Thursday, April 23, 2009

Battlestar Galactica

We've starting watching Battlestar Galactica, timing it perfectly so we begin right after the last episode airs. I suppose there's an advantage in starting after the end, in that you rarely have to wait. Though you can't necessarily say "I was there from the start!" but that and a nickel will buy you a cup of coffee, I hear. By the way, this is the first blog post I'm linking to Facebook, which ought to increase my readership by approximately 10000%.

Note - we've watched the pilot miniseries and the first two seasons.

Battlestar Galactica is ridiculously intense at times, mostly when it focuses on the ship which gives the show its title. As a military space opera, it succeeds beyond, well, any other science fiction show I've seen. The three-episode arc where a second Battlestar shows up in the middle of the second season, for example, is nailbiting stuff, and well played by the producers, who build intensity with various characters' ethical choices, instead of just making them action hereos.

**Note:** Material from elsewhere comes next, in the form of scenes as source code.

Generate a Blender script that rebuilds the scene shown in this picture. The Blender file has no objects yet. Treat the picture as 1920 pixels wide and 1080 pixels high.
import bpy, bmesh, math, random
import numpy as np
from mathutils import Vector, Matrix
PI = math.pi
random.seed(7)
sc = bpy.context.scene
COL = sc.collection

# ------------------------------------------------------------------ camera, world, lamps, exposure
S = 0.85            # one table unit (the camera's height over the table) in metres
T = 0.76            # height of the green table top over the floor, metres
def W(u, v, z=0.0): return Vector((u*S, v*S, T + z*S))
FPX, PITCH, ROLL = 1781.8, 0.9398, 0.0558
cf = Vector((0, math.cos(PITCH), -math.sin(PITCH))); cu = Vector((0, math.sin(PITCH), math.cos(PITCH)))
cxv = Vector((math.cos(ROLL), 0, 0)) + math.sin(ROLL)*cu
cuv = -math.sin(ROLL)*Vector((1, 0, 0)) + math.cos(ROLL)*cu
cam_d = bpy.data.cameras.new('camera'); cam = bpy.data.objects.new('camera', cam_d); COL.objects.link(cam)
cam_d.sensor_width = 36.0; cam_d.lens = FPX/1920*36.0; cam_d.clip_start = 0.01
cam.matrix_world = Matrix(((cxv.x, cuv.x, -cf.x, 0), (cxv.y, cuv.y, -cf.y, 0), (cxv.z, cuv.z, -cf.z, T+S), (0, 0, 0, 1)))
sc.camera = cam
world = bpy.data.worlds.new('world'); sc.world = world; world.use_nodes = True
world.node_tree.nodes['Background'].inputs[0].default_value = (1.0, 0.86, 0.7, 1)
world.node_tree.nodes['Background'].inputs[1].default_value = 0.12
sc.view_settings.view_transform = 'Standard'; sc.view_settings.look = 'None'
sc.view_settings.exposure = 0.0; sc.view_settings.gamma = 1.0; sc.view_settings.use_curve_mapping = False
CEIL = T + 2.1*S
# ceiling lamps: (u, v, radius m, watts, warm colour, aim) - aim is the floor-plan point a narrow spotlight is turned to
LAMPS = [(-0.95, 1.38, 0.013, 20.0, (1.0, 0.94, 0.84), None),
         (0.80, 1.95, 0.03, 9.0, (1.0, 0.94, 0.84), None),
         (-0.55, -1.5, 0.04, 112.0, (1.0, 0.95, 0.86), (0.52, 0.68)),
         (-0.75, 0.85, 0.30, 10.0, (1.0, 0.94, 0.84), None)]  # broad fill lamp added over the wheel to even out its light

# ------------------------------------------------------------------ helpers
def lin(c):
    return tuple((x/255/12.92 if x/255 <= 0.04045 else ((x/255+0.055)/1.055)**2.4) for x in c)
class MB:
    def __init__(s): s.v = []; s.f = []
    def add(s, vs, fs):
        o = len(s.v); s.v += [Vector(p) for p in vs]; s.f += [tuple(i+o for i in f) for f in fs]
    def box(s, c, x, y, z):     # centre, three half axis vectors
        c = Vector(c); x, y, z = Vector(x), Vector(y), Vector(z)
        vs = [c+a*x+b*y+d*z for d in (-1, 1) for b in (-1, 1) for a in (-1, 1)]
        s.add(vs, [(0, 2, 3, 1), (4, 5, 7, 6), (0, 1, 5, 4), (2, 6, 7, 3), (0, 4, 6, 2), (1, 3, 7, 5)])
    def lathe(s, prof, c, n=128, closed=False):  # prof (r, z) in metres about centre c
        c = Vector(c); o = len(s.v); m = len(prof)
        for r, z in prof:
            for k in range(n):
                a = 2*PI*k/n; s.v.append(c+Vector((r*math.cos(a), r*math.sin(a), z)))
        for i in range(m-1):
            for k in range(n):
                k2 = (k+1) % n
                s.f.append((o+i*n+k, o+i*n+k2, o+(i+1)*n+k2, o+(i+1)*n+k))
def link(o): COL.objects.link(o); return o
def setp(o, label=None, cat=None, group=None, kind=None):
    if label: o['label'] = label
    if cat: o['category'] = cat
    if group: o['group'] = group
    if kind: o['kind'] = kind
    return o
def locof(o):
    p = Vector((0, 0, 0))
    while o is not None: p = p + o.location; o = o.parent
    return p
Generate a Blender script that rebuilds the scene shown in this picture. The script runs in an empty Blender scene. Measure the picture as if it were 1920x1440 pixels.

As soon as the show gets outside the strict confines of the military, it starts to either get bizarre, annoying, or just plain bad.

Supposedly, there's 50,000 civilians hanging out with the Galactica. They have a President, who apparently does things other than argue with the Commander/Admiral. They have elected representatives, who apparently do things other than argue with the President. They have a media, who apparently do things other than argue with, well, everybody. But other than that, what?

The show only focuses on the civilians when they behave bizarrely. For example, there's an evil reporter, or there's Cylon sympathizers sabotaging the fleet, or a black market apparently fulfilling the fleet's desparate need for child sex slaves. Seriously, there's a room full of children for sale, implying that the fleet is overrun with wealthy pedophiles above and beyond what might be expected from a relatively tiny population. Why? The point of the child market was to establish the black marketeers as people who were as evil as they could be, in such a way as made sense to a primarily American audience. An American black market for child slaves would be that evil, therefore, it's portrayed in that light, regardless of the logic of how that looks for a 50,000-person fleet on the run from an existential threat.

That is the basic logic of civilians on the show - their entire society is assumed to be basically American, and ignored until it interacts with the military. The President and Vice President are basically the only important civilians. The cartoonishly powerhungry former terrorist/anarchist, Tom Zarek, is the only civilian who ever demonstrates any kind of depth, largely because he's the only civilian other than the administration to appear more than once. He's also the only person to ever mention that recreating the former society might not be the most effective way to proceed.

An interesting story (though perhaps not intensely riveting television) could be told about the attempts to recreate society in a fleet on the run. Money would be worthless at first. The economy would start as barter, and slowly establish itself as goods were produced. What goods would be produced, when, where, and how. What recreation would come to exist. And what political structures would come to exist.

The last point became especially pertinent in the second season finale, which focused on the presidential election. An election in a tiny group of 50,000 voters (well, less, given that many are likely children) is not likely to be a media-driven, poll-based event, but more likely a small-town mayoral election, where visiting people and shaking their hands becomes more likely to win votes. This would be especially easy in a fleet where people are packed into ships.

As I mentioned during the episode, "My disbelief is not being suspended. It's very well pended right now." The effects of the election tripled that. The idea that the election was a referendum on living on a colonizable planet, with this decision entirely invested in a single person, the President, completely removed all vestiges of the the civilian fleet as anything other than a plot device for the show's writers. Checks and balances? Gone. The military's prediliction for coups and mutinies at the drop of a hat? Nowhere to be found. Instead, we get a clearly insane, suspected traitor being elected in order to sign a executive order, as the role of President somehow became that of totalitarian dictator.

As the show has progressed, the lack of logic behind anything except the military's main characters has become a bigger and bigger flaw. Examining this flaw seems to be making the awesomeness of the first season and much of the second seem more and more flawed itself - like its success is built on deliberately ignoring important plot points, which, as the show progresses, become more and more obvious. I've heard decidedly mixed reviews of Seasons 3 and 4, and I wouldn't be surprised if this was a large reason why.

Still, despite the silliness of the election and how the story got to this point, I do like the idea of seeing the surviving humans under Cylon occupation. I'm a sucker for resistance stories.